Nobody gets this more than Marianne Elliott, whose productions over the years, culminating in War Horse and The Curious Incident of the Dog in the Night-Time, have redrawn the expressive boundaries of the theatre. I’ll never forget the first time I saw them.
But there is nothing, and no show, about which someone won’t write in to complain – my favourite correspondents being those who wrote to berate me for physically abusing the blameless member of the audience who volunteered to help in Richard Bean’s riotous One Man, Two Guvnors. (She was a plant.) And I’ll hear nothing against the National’s actors, and their miraculous synthesis of imagination, honesty and technique.
Occasionally you find life imitating art, imitating life. Something like that happened to David Hare’s scintillating play about the events that led to the Iraq War, Stuff Happens. Ten years on, it’s become perfectly clear that the playwright’s intuition was truer than the historical record, and a great deal cheaper and quicker than the Chilcot Report.

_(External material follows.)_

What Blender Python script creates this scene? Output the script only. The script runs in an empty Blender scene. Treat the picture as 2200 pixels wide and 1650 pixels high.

Nadia Fall’s play Home, in the Shed last year, was another verbatim piece, about a hostel for the young homeless. Half way through the run, the young people whose words Nadia had put on stage came to see the play – and it was overwhelming to watch them watch themselves, their lives transmuted into art – an art which demanded that the world’s most fortunate see the world from their point of view.
You come to the theatre and you reach out across the void and touch lives you seem to have led. And you come again and seem to live vanished lives, strange and alien lives. Whole worlds are captured not by the camera, and frozen; but live, by an act of collective imagination, that makes you part of them. Provincial Russia in 1901 – in Gorky’s Philistines; a Harlem storefront church in 1954 – in James Baldwin’s The Amen Corner; Homeric Greece; Philip Pullman’s parallel universes; Rona Munro’s medieval Scotland; Kwame Kwei-Armah’s London – all of them as alive and real as each other. I’ve been lucky to see them all take shape.

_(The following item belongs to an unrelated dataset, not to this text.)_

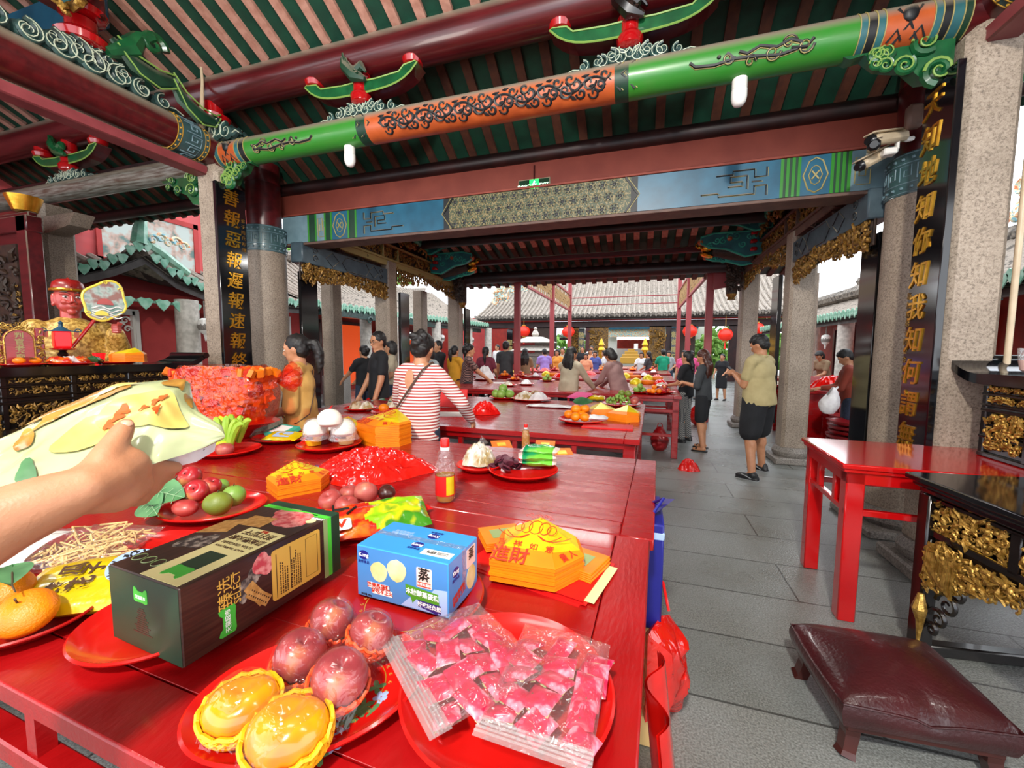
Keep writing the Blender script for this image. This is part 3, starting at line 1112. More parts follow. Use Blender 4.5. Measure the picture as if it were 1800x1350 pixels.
for x,sx,y1,side in ((XL,1,6.3,'left'),(XR,-1,6.25,'right')):
 t=thing('side_beam','grey blue painted side beam over the %s opening'%side,'beam',(x-sx*.1,5.4,2.65),kind='thing')
 m=M()
 m.bb((x-sx*.2,4.4,2.65),(x,y1,2.91),.012)
 m.ob('timber','beam_grey',t,world=True)
 m=M()
 for y in (4.62,6.1):
  for k in range(2):
   m.spiral((x+sx*.003,y,2.73+.1*k),.05,(0,1,0),(0,0,1),1.4,.007)
 for y,w in ((4.95,.13),(5.9,.13)):
  m.tube([(x+sx*.003,y-w,2.78),(x+sx*.003,y,2.88),(x+sx*.003,y+w,2.78),(x+sx*.003,y,2.68)],.006,4,closed=True)
 m.tube([(x+sx*.003,y,z) for y,z in ((5.15,2.78),(5.25,2.88),(5.7,2.88),(5.78,2.78),(5.7,2.68),(5.25,2.68))],.006,4,closed=True)
 m.ob('line_pattern','paint_black',t,world=True)
 t=thing('carved_apron','openwork gilt carving under the grey %s side beam'%side,'carving',(x-sx*.08,5.4,2.4))
 m=M()
 o=V((x-sx*.05,4.42 if sx>0 else y1,2.4))
 carve(m,o,(0,sx,0),(0,0,1),y1-4.42,.25,.05,420,21+int(x),0,.036,True,lambda a,b:b>.35*math.sin(a*PI)**2-.02)
 m.ob('carving','gilt_old',t,True,60,world=True)
 m=M()
 for i in range(46):
  a=i/45
  y=4.42+(y1-4.42)*a
  zb=2.4+.25*.35*math.sin(a*PI)**2
  m.tube([(x-sx*.07,y,zb+.03),(x-sx*.07,y+.02*math.sin(i*3),2.66)],.012,5)
 m.ob('backing','gilt_back',t,world=True)
 t=thing('spandrel_board','dark carved board between the %s side beams and the roof'%side,'panel',(x-sx*.1,6.5,2.91),kind='thing')
 m=M()
 P_=[(4.7,2.91),(y1,2.91),(y1,3.3),(8.8,3.3),(7.4,3.68),(5.3,4.24),(4.76,4.0)]
 m.prism(P_,.05,(x-sx*.16-.025,0,0),(0,1,0),(0,0,1))
 m.ob('board','beam_dark',t,False,world=True)
 m=M()
 carve(m,(x-sx*.13,4.75 if sx>0 else 6.2,2.95),(0,sx,0),(0,0,1),1.45,.5,.1,90,33,0,.05)
 m.ob('carved_flowers','gilt_back',t,True,60,world=True)
 t=thing('gilt_frieze','long gilt carved frieze in a pale frame over the far %s columns'%side,'carving',(x-sx*.1,7.4,3.1))
 m=M()
 m.bb((x-sx*.12,5.2,3.1),(x-sx*.06,9.45,3.33))
 m.ob('backing','gilt_back',t,False,world=True)
 m=M()
 carve(m,(x-sx*.07,5.2 if sx>0 else 9.45,3.11),(0,sx,0),(0,0,1),4.25,.2,.05,420,31,0,.034)
 m.ob('carving','gilt_old',t,True,60,world=True)
 m=M()
 for z in (3.09,3.34):
  m.bb((x-sx*.07,5.15,z-.018),(x+.0,9.5,z+.018),.005)
 for y in (5.2,6.2,6.65,8.0,9.45):
  m.bb((x-sx*.07,y-.015,3.09),(x+.0,y+.015,3.34),.005)
 m.bb((x-sx*.13,5.15,2.98),(x-sx*.02,9.5,3.08),.01)
 m.ob('pale_frame','paint_cream' if sx>0 else 'beam_brown',t,world=True)
 t=thing('carved_apron','second gilt apron hanging below the %s frieze'%side,'carving',(x-sx*.08,7.9,2.6))
 m=M()
 carve(m,(x-sx*.06,6.62 if sx>0 else 9.1,2.72),(0,sx,0),(0,0,1),2.5,.28,.05,330,41,0,.036,True,lambda a,b:b>.6*math.sin(a*PI)**2-.05)
 m.ob('carving','gilt_old',t,True,60,world=True)
 m=M()
 for i in range(34):
  a=i/33
  m.tube([(x-sx*.08,6.62+2.45*a,2.75+.28*.6*math.sin(a*PI)**2),(x-sx*.08,6.62+2.45*a,3.0)],.012,5)
 m.ob('backing','gilt_back',t,world=True)
for x,sx,side in ((XL,1,'left'),(XR,-1,'right')):
 t=thing('bracket_cluster','cluster of turquoise carved bracket arms in the %s far corner'%side,'bracket',(x,8.3,3.3))
 rnd=random.Random(5)
 for k,(w,z,y,h) in enumerate(((1.0,3.36,8.0,.26),(.8,3.64,7.7,.2),(.85,3.2,8.5,.15))):
  m,me=M(),M()
  poly=[(0,-h*.8),(w*.3,-h),(w*.6,-h*.45),(w*.85,-h*.3),(w,0),(w,h*.4),(w*.8,h*.6),(0,h*.6)]
  P=[(p*sx,q) for p,q in poly]
  m.prism(P if sx>0 else P[::-1],.08,(x-sx*.1,y,z),(1,0,0),(0,0,1))
  a=m.ob('bracket_arm','paint_teal',t,False,world=True)
  me.tube([(x-sx*.1+p,y-.085,z+q) for p,q in P],.016,5,closed=True)
  for i in range(9):
   q=(i+.5)/9
   me.spiral((x-sx*.1+sx*w*q*.9,y-.088,z+(rnd.random()-.35)*h*.6),.06,(1,0,0),(0,0,1),1.3,.014,14,rnd.random()*6)
  me.ob('turquoise_scrolls','teal_bright',a,world=True)
  m=M()
  m.ell((x-sx*.1+sx*w,y-.05,z+.03),(.05,.05,.05),None,8,6)
  m.ell((x-sx*.1+sx*w*.55,y-.06,z+.06),(.05,.05,.05),None,8,6)
  m.ob('red_flowers','paint_orange',a,world=True)
 m=M()
 m.box((x+sx*.05,7.3,3.62),(.09,.75,.17),rot(rad(-10),0,0),.03)
 m.ob('turquoise_arm','teal_bright',t,world=True)
 m=M()
 for i in range(5):
  m.box((x+sx*.1,7.85+.02*(i%2),3.2+.13*i),(.1,.1,.06),None,.015)
 m.ob('red_blocks','red_gloss',t,world=True)
 m=M()
 carve(m,(x-sx*.02,6.6 if sx>0 else 8.0,3.42),(0,sx,0),(0,0,1),1.4,.3,.1,150,51,0,.045)
 m.ob('gilt_figures','gilt_old',t,True,60,world=True)
 hd=thing('dragon_ornament','gold dragon head biting the %s end of the red crossbar'%side,'carving',(x+sx*.75,8.3,3.3))
 m=M()
 m.tube([(-sx*.75,0,-.12),(-sx*.4,0,-.05),(-sx*.1,0,.02)],[.1,.12,.1],10)
 for i in range(7):
  m.tube([(-sx*.7,-.1,-.14+.03*i),(-sx*.4,-.12,-.06+.03*i),(-sx*.12,-.1,-.02+.025*i)],.018,5)
 m.ob('neck','gilt_back',hd)
 m=M()
 m.ell((0,0,.06),(.13,.11,.08))
 m.ell((sx*.13,0,.08),(.06,.08,.05))
 m.ell((0,0,-.07),(.12,.09,.04),rot(0,-sx*.3,0))
 m.spiral((sx*.16,-.07,.1),.05,(1,0,0),(0,0,1),1.2,.02)
 m.tube([(-sx*.1,-.05,.12),(-sx*.25,-.06,.2),(-sx*.35,-.05,.16)],[.03,.02,.005],6)
 m.ob('head','gold_leaf',hd)
 for s in (-1,1):
  m=M()
  m.ell((sx*.06,s*.09,.1),.022)
  m.ob('eye','paint_black',hd)
 t=thing('hanging_lotus','dark carved hanging post with a gilt lotus tip in the %s far corner'%side,'carving',(x+sx*.18,9.05,2.5))
 m=M()
 carve(m,(-.12,-.1,.18),(1,0,0),(0,0,1),.24,.6,.16,110,61,0,.045)
 m.cyl((0,0,.12),(0,0,.85),.1)
 m.ob('carved_post','gilt_back',t,True,60)
 m=M()
 m.lathe([(.03,0),(.08,.01),(.06,.05),(.09,.09),(.1,.16),(.06,.2)],12)
 m.ob('lotus_tip','gilt_old',t)
def rafter_roof(nm,prof,x0,x1,step,wid,dep,bmat,rmat,r2=None,ysplit=None):
 """ceiling boards along profile prof [(y, z)] and the battens under them"""
 m=M()
 for (ya,za),(yb,zb) in zip(prof[:-1],prof[1:]):
  m.add([(x0,ya,za),(x1,ya,za),(x1,yb,zb),(x0,yb,zb),(x0,ya,za+.1),(x1,ya,za+.1),(x1,yb,zb+.1),(x0,yb,zb+.1)],[(0,3,2,1),(4,5,6,7),(0,1,5,4),(2,3,7,6),(0,4,7,3),(1,2,6,5)])
 o=m.ob(nm,bmat,None,False)
 o['kind']='structure'
 m=M()
 n=int((x1-x0)/step)
 for i in range(n):
  x=x0+step*(i+.5)
  for (ya,za),(yb,zb) in zip(prof[:-1],prof[1:]):
   L=math.hypot(yb-ya,zb-za)
   k=max(1,int(L/.55))
   for j in range(k):
    p,q=V((x,lerp(ya,yb,j/k),lerp(za,zb,j/k))),V((x,lerp(ya,yb,(j+1)/k),lerp(za,zb,(j+1)/k)))
    d=(q-p)
    c=(p+q)/2-V((0,0,dep/2-.002))
    R=rot(math.atan2(d.z,d.y),0,0)
    mi=1 if (ysplit is not None and c.y>ysplit) else 0
    m.box(c,(wid,d.length-.006,dep),R,0,mi)
 m.ob('rafters',[rmat,r2 or rmat],o,False)
 return o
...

Not much remains but to say – from the bottom of my heart – thank you: to those I’ve worked with, my colleagues, and to our supporters, without whose help we couldn’t do half of what we want to do. The real truth is that the theatre was run by Nick Starr. We were a double act from day one, and I relied on him for everything that didn’t happen in the rehearsal room, and for quite a lot of what did.
So the Tardis is on the edge of whatever space/time vortex awaits ex-Directors of the National Theatre, but I’m allowed one more glimpse out of the window. And it’s of what I think was probably my favourite show of all – the Much Ado About Nothing I did with Zoë Wanamaker and Simon Russell Beale in 2007.
It ends with a double wedding, one of them – between Hero and Claudio – like so many of Shakespeare’s dodgy marriages, between two beautiful young people who have barely begun to see each other properly. The couple that matters is Beatrice and Benedick, miraculously in love after half a lifetime of mutual suspicion, marrying because they know the worst of each other as well as the best.
As the great stage revolved, Zoë and Simon were the centre of an amazing party, an eruption of ecstasy. But as the dancing got wilder and wilder, the two old lovers slipped away, and found a bench in the corner; and as the light faded on the dance, they got on with what made them happiest – laughing, gossiping, talking with each other.
I’ve been at the centre of this amazing party for 12 years, and now I’m going to sit it out for a while; but the music won’t end – Rufus and Lisa have it in hand – so the dance will go on for as long as there are friends to join it.
It’s been an absolute blast.
This is an edited version of a speech made by Nicholas Hytner at the National Theatre in March 2015.